While 2025 has been crowded with high-profile launches in River Valley, Zyon Grand still managed to steal the spotlight, selling 84% of its 706 units—590 homes—over its launch weekend. That brisk take-up arrived with an average price of S$3,050 per square foot, and more than 80% of sold homes crossing the S$3 million mark. This is a clear signal that buyers were comfortable paying for premium locations and amenities. Anchoring the mixed-use stack is Zyon Galleria, the on-site retail podium with dining, a supermarket and an early childhood centre.
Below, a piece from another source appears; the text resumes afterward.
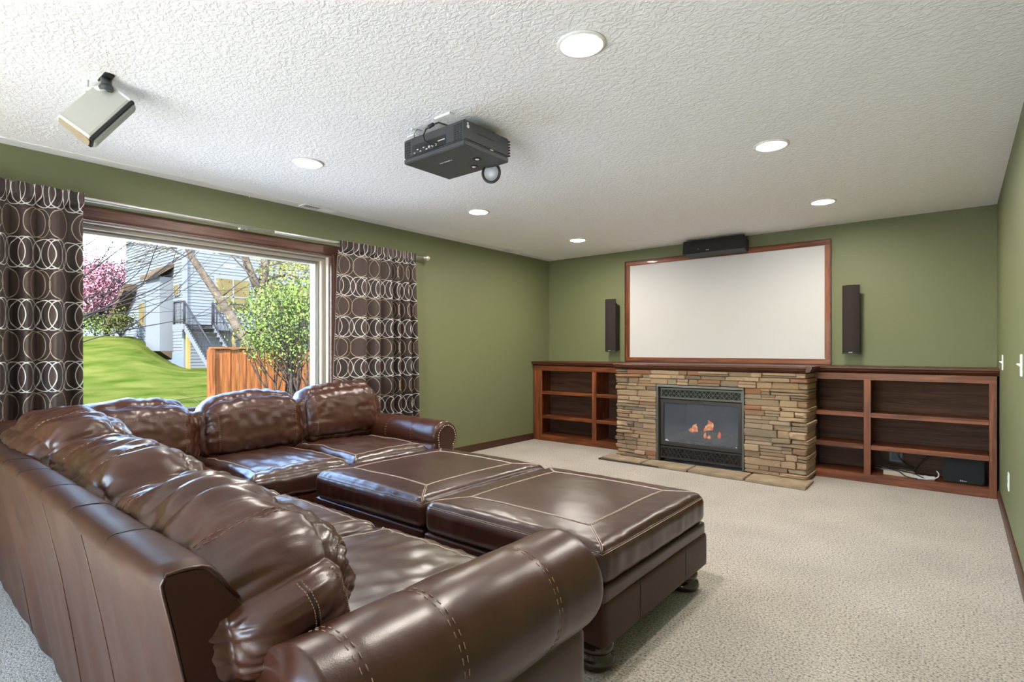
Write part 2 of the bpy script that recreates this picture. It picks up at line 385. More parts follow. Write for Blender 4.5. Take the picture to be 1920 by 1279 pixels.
def baseboard(name, pts, y0, y1, x0, side):
    pr = [(x0, 0), (x0+side*.014, 0), (x0+side*.014, .062), (x0+side*.010, .074), (x0+side*.005, .082), (x0, .082)]
    struct(name, MB().prism(pr, 'y', y0, y1), 'trim_dark')
baseboard('baseboard_left', None, YF, YC, XL, 1)
baseboard('baseboard_right', None, YF, YC, XR, -1)

# window
wn_ = tag(empty('window_1', (XL, (WY0+WY1)/2, WZ0)), kind='structure'); wn_['label'] = 'wide picture window with brown wood casing above the sofa'
def wpart(mb, name, mat, bevel=0):
    o = mb.build(name, mat, wn_, bevel=bevel); o.matrix_parent_inverse = Matrix.Translation(-Vector(wn_.location)); return o
# wood casing on the room side
CW = .082
wpart(B(XL-.005, XL+.022, WY0-CW, WY1+CW, WZ1, WZ1+CW), 'casing_head', 'window_wood', .006)
wpart(B(XL-.005, XL+.022, WY1, WY1+CW, WZ0-.06, WZ1), 'casing_side', 'window_wood_z', .006)
wpart(B(XL-.005, XL+.022, WY0-CW, WY0, WZ0-.06, WZ1), 'casing_side', 'window_wood_z', .006)
wpart(B(XL-.005, XL+.05, WY0-CW, WY1+CW, WZ0-.04, WZ0), 'window_sill', 'window_wood', .006)
# jamb lining + stepped vinyl frame
def frame(y0, y1, z0, z1, w, x0, x1):
    return MB().ring(y0, y1, z0, z1, w, x0, x1, 'x')
wpart(frame(WY0, WY1, WZ0, WZ1, .012, XL-.06, XL+.004), 'jamb', 'window_wood')
wpart(frame(WY0, WY1, WZ0, WZ1, .022, XL-.075, XL-.035), 'outer_frame', 'frame_vinyl')
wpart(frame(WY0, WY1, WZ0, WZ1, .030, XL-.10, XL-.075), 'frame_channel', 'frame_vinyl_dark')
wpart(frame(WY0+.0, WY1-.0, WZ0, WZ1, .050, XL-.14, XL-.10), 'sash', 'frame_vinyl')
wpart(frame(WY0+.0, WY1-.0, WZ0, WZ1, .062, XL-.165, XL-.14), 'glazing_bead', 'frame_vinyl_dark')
wpart(frame(WY0+.0, WY1-.0, WZ0, WZ1, .075, XL-.25, XL-.165), 'exterior_frame', 'frame_vinyl')
wpart(B(XL-.158, XL-.152, WY0+.05, WY1-.05, WZ0+.05, WZ1-.05), 'pane', 'window_glass')

# ================================================================== LEATHER CUSHION KIT
def smooth(a, b_, t): t = max(0, min(1, (t-a)/(b_-a))); return t*t*(3-2*t)
def nz3(x, y, z): return noise.noise(Vector((x, y, z)))
class Cush:
    def __init__(s, h, r, puff=(0, 0, 0), wr=None, deform=None, M=None):
        s.h = Vector(h); s.r = r; s.puff = puff; s.wr = wr; s.df = deform; s.M = M or Matrix()
    def f(s, q, off=0.0):
        h, r = s.h, s.r
        p = Vector((q[0]*h[0], q[1]*h[1], q[2]*h[2]))
        inn = Vector([max(-(h[i]-r), min(h[i]-r, p[i])) for i in range(3)])
        d = p-inn; nn = d.normalized() if d.length > 1e-9 else Vector((0, 0, 1))
        p = inn+nn*r
        g = [max(0, 1-q[i]*q[i]) for i in range(3)]
        for i in range(3):
            j, k = (i+1) % 3, (i+2) % 3
            p[i] += s.puff[i]*q[i]*abs(q[i])*math.sqrt(g[j])*math.sqrt(g[k])
        if s.wr: off = off+s.wr(p, q)
        p += nn*off
        if s.df: p = s.df(p, q)
        return s.M @ p
    def mesh(s, name, mat, parent, n=(36, 36, 30), ):
        key = {}; vs = []; fs = []
        def g(t, N):
            u = -1+2*t/N; return .5*u+.5*math.sin(u*PI/2)
        def vid(ijk):
            if ijk not in key:
                key[ijk] = len(vs); vs.append(tuple(s.f([g(ijk[a], n[a]) for a in range(3)])))
            return key[ijk]
        for ax in range(3):
            b1, b2 = [(1, 2), (2, 0), (0, 1)][ax]
            for sd in (0, n[ax]):
                for i in range(n[b1]):
                    for j in range(n[b2]):
                        c = []
                        for (di, dj) in ((0, 0), (1, 0), (1, 1), (0, 1)):
                            k = [0, 0, 0]; k[ax] = sd; k[b1] = i+di; k[b2] = j+dj; c.append(vid(tuple(k)))
                        fs.append(tuple(c) if sd else tuple(c[::-1]))
        me = bpy.data.meshes.new(name); me.from_pydata(vs, [], fs); me.polygons.foreach_set('use_smooth', [True]*len(fs))
        me.materials.append(MATS[mat]); o = bpy.data.objects.new(name, me); C.objects.link(o); o.parent = parent
        return o
    def line(s, mb, q0, q1, N=36, r=.0013, off=.0012):
        pts = [s.f([q0[a]+(q1[a]-q0[a])*i/N for a in range(3)], off) for i in range(N+1)]
        mb.tube(pts, r, 5)
    def path(s, mb, qs, N=28, r=.0013, off=.0012):
        for a, b_ in zip(qs[:-1], qs[1:]): s.line(mb, a, b_, N, r, off)
    def stitch(s, mb, q0, q1, N=60, r=.0011, off=.0012):
        """dashed stitches"""
        for i in range(0, N, 2):
            a = [q0[k]+(q1[k]-q0[k])*i/N for k in range(3)]; b_ = [q0[k]+(q1[k]-q0[k])*(i+1.25)/N for k in range(3)]
            m_ = [(a[k]+b_[k])/2 for k in range(3)]
            mb.tube([s.f(a, off*.4), s.f(m_, off), s.f(b_, off*.4)], r, 4)
def creases(seed, amp, fx, fy, fz, amp2=0.0, f2=3.0):
    def w(p, q):
        a = nz3(p.x*fx+seed, p.y*fy-seed*.7, p.z*fz+seed*1.3)
        b_ = nz3(p.x*fx*2.3+seed*2, p.y*fy*2.1, p.z*fz*2.2-seed)
        c_ = nz3(p.x*fx*.9-seed, p.y*fy*1.6+seed, p.z*fz*2.9+seed)
        v = amp*.85*(abs(a)*1.9-.45)+amp*.5*(abs(b_)*1.9-.45)+amp*.35*(abs(c_)*1.9-.45)
        if amp2: v += amp2*nz3(p.x*f2+seed, p.y*f2, p.z*f2)
        return v
    return w
T = Matrix.Translation
def Rz(a): return Matrix.Rotation(a, 4, 'Z')
def Rx(a): return Matrix.Rotation(a, 4, 'X')
def Ry(a): return Matrix.Rotation(a, 4, 'Y')

# ================================================================== SECTIONAL SOFA
sofa = tag(empty('sectional_sofa', (-4.2, .6, 0)), 'large brown leather L-shaped sectional sofa with rolled arms and puffy cushions', 'sofa')
SPI = Matrix.Translation(-Vector(sofa.location))
def sp_(o): o.matrix_parent_inverse = SPI; return o

# --- back frame of the near run (raked, ledge on top), seen from behind
def raked_back(name, L0, L1, M, seams, mat='leather_back', N=110):
    # profile (depth, height): rear bottom, rear top, ledge, front
    prof = [(.120, .045), (.112, .10), (.092, .25), (.070, .40), (.045, .55), (.020, .68), (.004, .755), (.002, .776), (.008, .787), (.020, .792), (.050, .793), (.080, .790), (.096, .782), (.110, .765), (.150, .70), (.262, .52), (.30, .32), (.31, .10), (.31, .045)]
    vs = []; fs = []; k = len(prof)
    for i in range(N+1):
        L = L0+(L1-L0)*i/N
        for j, (d, z) in enumerate(prof):
            w = 0
            if j < 7:
                w = .016*nz3(L*3.1, z*.6, 3.3)+.011*nz3(L*7.5+z*1.1, z*.9, 9.1)+.003*nz3(L*19+z*2, z*1.2, 4.1)
                w *= min(1, (L1-L)/.12+.15)*(1-abs(j-3)/9)
            for s0 in seams:
                dd = abs(L-s0)
                if dd < .03 and 7 <= j <= 13: z -= .004*(1-dd/.03)
            e = 0
            if L1-L < .02: e = (.02-(L1-L))*.5
            vs.append(M @ Vector((L, d+w+(e if j < 9 else -e), z-(e if 7 <= j <= 13 else 0))))
    for i in range(N):
        for j in range(k):
            j2 = (j+1) % k; fs.append((i*k+j, i*k+j2, (i+1)*k+j2, (i+1)*k+j))
    mb = MB(); mb.add(vs, fs, True); mb.add(vs[:k], [tuple(range(k-1, -1, -1))]); mb.add(vs[N*k:], [tuple(range(k))]); o = mb.build(name, mat, sofa); sp_(o)
    th = MB()
    for s0 in seams:
        pts = [M @ Vector((s0, d-.001 if j < 7 else d, z+(.001 if j >= 7 else 0)-.003*(7 <= j <= 13))) for j, (d, z) in enumerate(prof[7:13], 7)]
        th.tube(pts, .0014, 5)
    t_ = th.build('seam', 'tape', o); t_.matrix_parent_inverse = Matrix()
    return o, prof
nb_seams = [-2.72, -2.43, -2.09, -1.77, -1.44]
nback, prf = raked_back('back_frame', -4.21, -1.115, T((0, .35, 0)), nb_seams)
# vertical seams on the rear leather, end piping
th = MB()
for L in (-1.62, -2.05, -2.9):
    pts = [Vector((L, .35+d-.0006+(.016*nz3(L*3.1, z*.6, 3.3)+.011*nz3(L*7.5+z*1.1, z*.9, 9.1)+.003*nz3(L*19+z*2, z*1.2, 4.1))*(1-abs(j-3)/9), z)) for j, (d, z) in enumerate(prf[:7])]
    th.tube(pts, .0012, 5)
s_ = th.build('seam', 'leather', nback)
th = MB(); th.tube([Vector((-1.118, .35+d+(.006 if j < 9 else -.004), z-(.006 if 7 <= j <= 13 else 0))) for j, (d, z) in enumerate(prf[:15])], .0035, 6)
th.build('piping', 'leather', nback)
fback, _ = raked_back('back_frame', .36, 3.02, T((XL+.195, 0, 0)) @ Matrix(((0, 1, 0, 0), (1, 0, 0, 0), (0, 0, 1, 0), (0, 0, 0, 1))), [1.2, 2.0], N=60)

# --- base rails
sp_(rbox(-3.42, -1.12, .56, 1.40, .06, .315, 'seat_base', 'leather', sofa, .02))
sp_(rbox(-4.28, -3.14, .56, 2.90, .06, .315, 'seat_base', 'leather', sofa, .02))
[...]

One of the two five-bedroom penthouses was booked above S$10 million during launch, underscoring the depth of liquidity. October’s broader market showing didn’t hurt, as it was among the top months for new sales this year.
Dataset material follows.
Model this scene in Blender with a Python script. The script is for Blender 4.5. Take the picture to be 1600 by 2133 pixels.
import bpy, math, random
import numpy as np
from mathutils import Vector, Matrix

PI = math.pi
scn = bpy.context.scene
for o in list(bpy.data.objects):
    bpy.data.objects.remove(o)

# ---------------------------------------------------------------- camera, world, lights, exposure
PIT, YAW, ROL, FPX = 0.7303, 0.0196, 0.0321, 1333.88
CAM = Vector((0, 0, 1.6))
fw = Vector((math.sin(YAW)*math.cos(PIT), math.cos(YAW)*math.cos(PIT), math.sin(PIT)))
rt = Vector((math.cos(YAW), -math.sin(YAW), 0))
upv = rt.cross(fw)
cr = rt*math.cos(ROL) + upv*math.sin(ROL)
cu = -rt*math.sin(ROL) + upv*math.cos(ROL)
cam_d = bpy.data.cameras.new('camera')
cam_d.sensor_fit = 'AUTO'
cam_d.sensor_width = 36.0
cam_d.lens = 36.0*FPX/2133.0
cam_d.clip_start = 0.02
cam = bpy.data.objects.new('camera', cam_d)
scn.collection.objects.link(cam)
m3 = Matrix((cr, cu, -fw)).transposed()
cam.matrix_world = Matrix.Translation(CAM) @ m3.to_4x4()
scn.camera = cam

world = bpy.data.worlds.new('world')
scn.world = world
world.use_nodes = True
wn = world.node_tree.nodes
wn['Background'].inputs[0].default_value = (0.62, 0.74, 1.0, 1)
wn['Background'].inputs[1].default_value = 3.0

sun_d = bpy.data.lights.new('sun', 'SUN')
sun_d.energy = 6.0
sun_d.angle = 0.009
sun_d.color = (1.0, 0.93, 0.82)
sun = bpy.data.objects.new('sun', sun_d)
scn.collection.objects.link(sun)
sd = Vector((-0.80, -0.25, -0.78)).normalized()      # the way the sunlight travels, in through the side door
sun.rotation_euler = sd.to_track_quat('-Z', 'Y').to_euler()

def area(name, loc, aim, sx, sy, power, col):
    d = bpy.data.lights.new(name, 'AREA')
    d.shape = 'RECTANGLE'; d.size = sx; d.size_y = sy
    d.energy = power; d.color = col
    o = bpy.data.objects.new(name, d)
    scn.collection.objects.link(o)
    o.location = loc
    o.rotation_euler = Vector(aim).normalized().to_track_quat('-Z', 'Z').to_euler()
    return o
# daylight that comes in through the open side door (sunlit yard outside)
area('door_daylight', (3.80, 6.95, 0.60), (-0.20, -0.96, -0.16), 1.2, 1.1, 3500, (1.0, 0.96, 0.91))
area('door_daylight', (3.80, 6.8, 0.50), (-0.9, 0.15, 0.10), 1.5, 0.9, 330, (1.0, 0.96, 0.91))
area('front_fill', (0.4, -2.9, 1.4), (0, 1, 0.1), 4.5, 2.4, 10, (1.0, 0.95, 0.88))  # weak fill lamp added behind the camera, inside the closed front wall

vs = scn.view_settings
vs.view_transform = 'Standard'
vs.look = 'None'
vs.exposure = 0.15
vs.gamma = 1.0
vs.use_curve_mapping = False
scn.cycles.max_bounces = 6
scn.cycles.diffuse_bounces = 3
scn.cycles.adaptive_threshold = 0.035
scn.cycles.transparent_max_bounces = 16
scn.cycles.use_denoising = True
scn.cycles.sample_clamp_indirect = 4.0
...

Positioned as the third major 99-year leasehold debut in River Valley this year, the project followed River Green and Promenade Peak. It outpaced one while nearly matching the other. River Green achieved an 88% take-up from 524 units at about S$3,130 psf, while Promenade Peak moved 54% of 596 units at roughly S$2,894 to S$3,343 psf.
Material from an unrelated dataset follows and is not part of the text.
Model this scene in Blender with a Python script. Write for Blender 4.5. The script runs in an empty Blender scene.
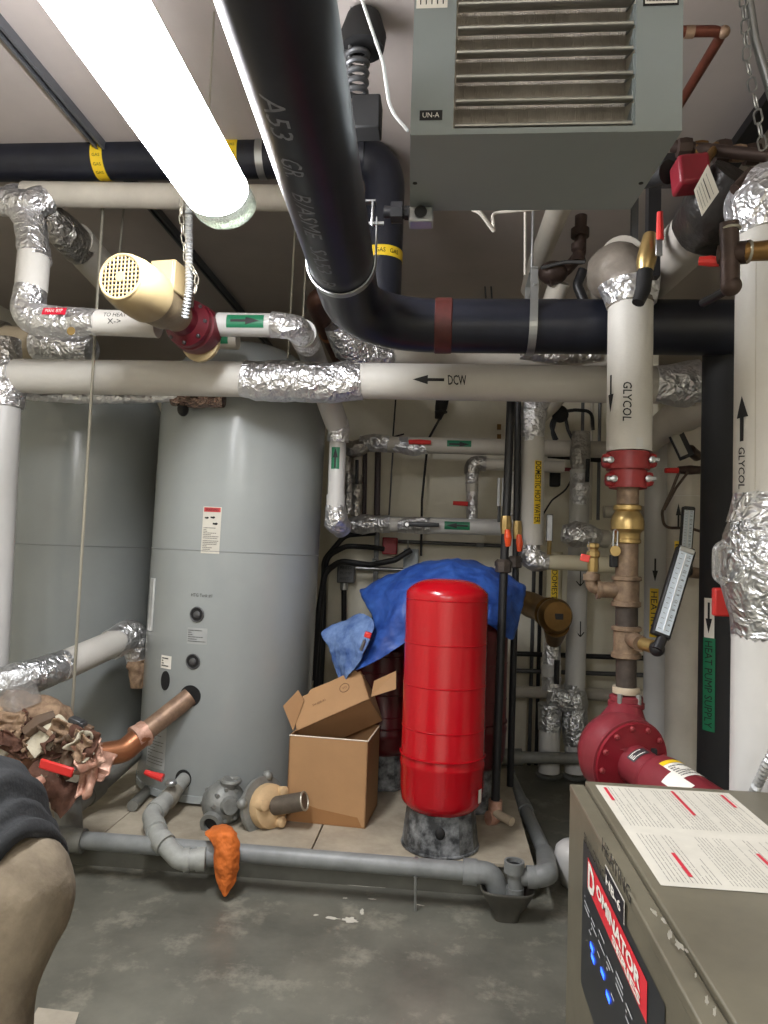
import bpy, math, random
from mathutils import Vector as V, Matrix, noise
random.seed(7)
C = bpy.context.scene.collection
R_ = math.radians

# ------------------------------------------------------------------ camera
FPX, CX, CY = 710.0, 384.0, 512.0
fw = V((61, 43, 710)).normalized()
up = V((438, -12500, 710)); up = (up - fw * up.dot(fw)).normalized()
rt = fw.cross(up)
EYE = V((0, 0, 1.5))
def cam2w(c): return V((c.dot(rt), c.dot(fw), c.dot(up)))
def ray(px, py): return cam2w(V(((px - CX) / FPX, (py - CY) / FPX, 1.0)))
def at(px, py, Y):                      # point seen at a pixel, at depth Y into the room
    d = ray(px, py); return EYE + d * ((Y - EYE.y) / d.y)
def onz(px, py, Z):
    d = ray(px, py); return EYE + d * ((Z - EYE.z) / d.z)
def onx(px, py, X):
    d = ray(px, py); return EYE + d * ((X - EYE.x) / d.x)
def oncyl(px, py, cx, cy, r):           # first hit on an upright cylinder
    d = ray(px, py); ox, oy = EYE.x - cx, EYE.y - cy
    a = d.x**2 + d.y**2; b = 2 * (ox * d.x + oy * d.y); c = ox * ox + oy * oy - r * r
    t = (-b - math.sqrt(max(0, b * b - 4 * a * c))) / (2 * a); return EYE + d * t
cam = bpy.data.cameras.new('camera'); camo = bpy.data.objects.new('camera', cam); C.objects.link(camo)
r_, u_, b_ = cam2w(V((1, 0, 0))), cam2w(V((0, -1, 0))), cam2w(V((0, 0, -1)))
m = Matrix(((r_.x, u_.x, b_.x, 0), (r_.y, u_.y, b_.y, 0), (r_.z, u_.z, b_.z, 1.5), (0, 0, 0, 1)))
camo.matrix_world = m
cam.sensor_fit = 'VERTICAL'; cam.sensor_height = 36; cam.lens = 36 * FPX / 1024; cam.clip_start = .02
bpy.context.scene.camera = camo

# ------------------------------------------------------------------ materials
def lin(c):
    return tuple((x / 255 / 12.92) if x / 255 <= .04045 else ((x / 255 + .055) / 1.055) ** 2.4 for x in c) + (1,)
MATS = {}
def M(name, rgb, rough=.5, metal=0, var=.12, vs=6, bump=0, bs=40, rgb2=None, spec=.5, trans=0, emit=0, alpha=1, bdist=.01, vthr=None):
    m = bpy.data.materials.new(name); m.use_nodes = True; nt = m.node_tree; n = nt.nodes; L = nt.links
    b = n['Principled BSDF']; b.inputs['Roughness'].default_value = rough; b.inputs['Metallic'].default_value = metal
    b.inputs['Specular IOR Level'].default_value = spec; b.inputs['Transmission Weight'].default_value = trans
    b.inputs['Alpha'].default_value = alpha
    base = lin(rgb)
    tc = n.new('ShaderNodeTexCoord')
    ns = n.new('ShaderNodeTexNoise'); ns.inputs['Scale'].default_value = vs; ns.inputs['Detail'].default_value = 6; ns.inputs['Roughness'].default_value = .65
    L.new(tc.outputs['Object'], ns.inputs['Vector'])
    cr = n.new('ShaderNodeValToRGB')
    e = cr.color_ramp.elements
    lo, hi = vthr or (.3, .7)
    e[0].position, e[1].position = lo, hi
    e[0].color = tuple(x * (1 - var) for x in base[:3]) + (1,)
    e[1].color = lin(rgb2) if rgb2 else tuple(min(1, x * (1 + var)) for x in base[:3]) + (1,)
    L.new(ns.outputs['Fac'], cr.inputs['Fac']); L.new(cr.outputs['Color'], b.inputs['Base Color'])
    if bump:
        n2 = n.new('ShaderNodeTexNoise'); n2.inputs['Scale'].default_value = bs; n2.inputs['Detail'].default_value = 4
        L.new(tc.outputs['Object'], n2.inputs['Vector'])
        bp = n.new('ShaderNodeBump'); bp.inputs['Strength'].default_value = bump; bp.inputs['Distance'].default_value = bdist
        L.new(n2.outputs['Fac'], bp.inputs['Height']); L.new(bp.outputs['Normal'], b.inputs['Normal'])
    if emit:
        b.inputs['Emission Color'].default_value = base; b.inputs['Emission Strength'].default_value = emit
    MATS[name] = m; return m
def foilmat(name, rgb, scale, rough=.25, strength=.9):
    m = M(name, rgb, rough, .92, .1, 5); nt = m.node_tree; n = nt.nodes; L = nt.links; b = n['Principled BSDF']
    tc = n.new('ShaderNodeTexCoord')
    nz = n.new('ShaderNodeTexNoise'); nz.inputs['Scale'].default_value = scale * .5
    ad = n.new('ShaderNodeVectorMath'); ad.operation = 'MULTIPLY_ADD'; ad.inputs[1].default_value = (.08, .08, .08)
    L.new(tc.outputs['Object'], nz.inputs['Vector']); L.new(nz.outputs['Color'], ad.inputs[0]); L.new(tc.outputs['Object'], ad.inputs[2])
    v = n.new('ShaderNodeTexVoronoi'); v.inputs['Scale'].default_value = scale
    L.new(ad.outputs[0], v.inputs['Vector'])
    v2 = n.new('ShaderNodeTexVoronoi'); v2.inputs['Scale'].default_value = scale * 2.7
    L.new(ad.outputs[0], v2.inputs['Vector'])
    mx = n.new('ShaderNodeMath'); mx.operation = 'MULTIPLY_ADD'; mx.inputs[1].default_value = .4
    L.new(v2.outputs['Distance'], mx.inputs[0]); L.new(v.outputs['Distance'], mx.inputs[2])
    bp = n.new('ShaderNodeBump'); bp.inputs['Strength'].default_value = strength; bp.inputs['Distance'].default_value = .02
    L.new(mx.outputs[0], bp.inputs['Height']); L.new(bp.outputs['Normal'], b.inputs['Normal'])
    return m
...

Zyon Grand’s performance sits closer to River Green in momentum, yet it did so with a larger unit count, which is no small feat.
Several levers helped achieve this success. The land parcel was secured at S$1,202 per square foot per plot ratio, the lowest among nearby fresh sites. This supported competitive pricing while preserving margins. Nearly all buyers were Singaporeans or permanent residents, many of them families drawn by well-known schools within a one to two kilometre radius. The trend mirrors the luxury segment resilience seen across global markets despite economic uncertainties.
Upgraders appeared in force, capitalising on firm HDB resale values in Bukit Merah and Queenstown, where larger flats crossed a S$1 million median in the third quarter of 2025.
Younger couples usually gravitate to prime city cores, yet this time families stole the show—perhaps proof that convenience beats skyline bragging rights.
The convenience case is straightforward. Such integrated sites are scarce, with only a limited number released annually in central locations. Two 62-storey residential towers rank among the tallest nearby. The mixed-use plan adds restaurants, a supermarket, an early childhood centre, and a 36-storey serviced apartment tower with 373 serviced apartments.
A direct link to Havelock MRT on the Thomson-East Coast Line boosts connectivity. Completion is targeted for September 2030.
Backed by City Developments Ltd and Mitsui Fudosan—names tied to projects like Boulevard 88, Tokyo Midtown, and 50 Hudson Yards—the joint venture’s reputation likely steadied buyer confidence.
With GuocoLand’s River Modern set for early 2026, competition will rise. But for now, Zyon Grand has clearly set the pace.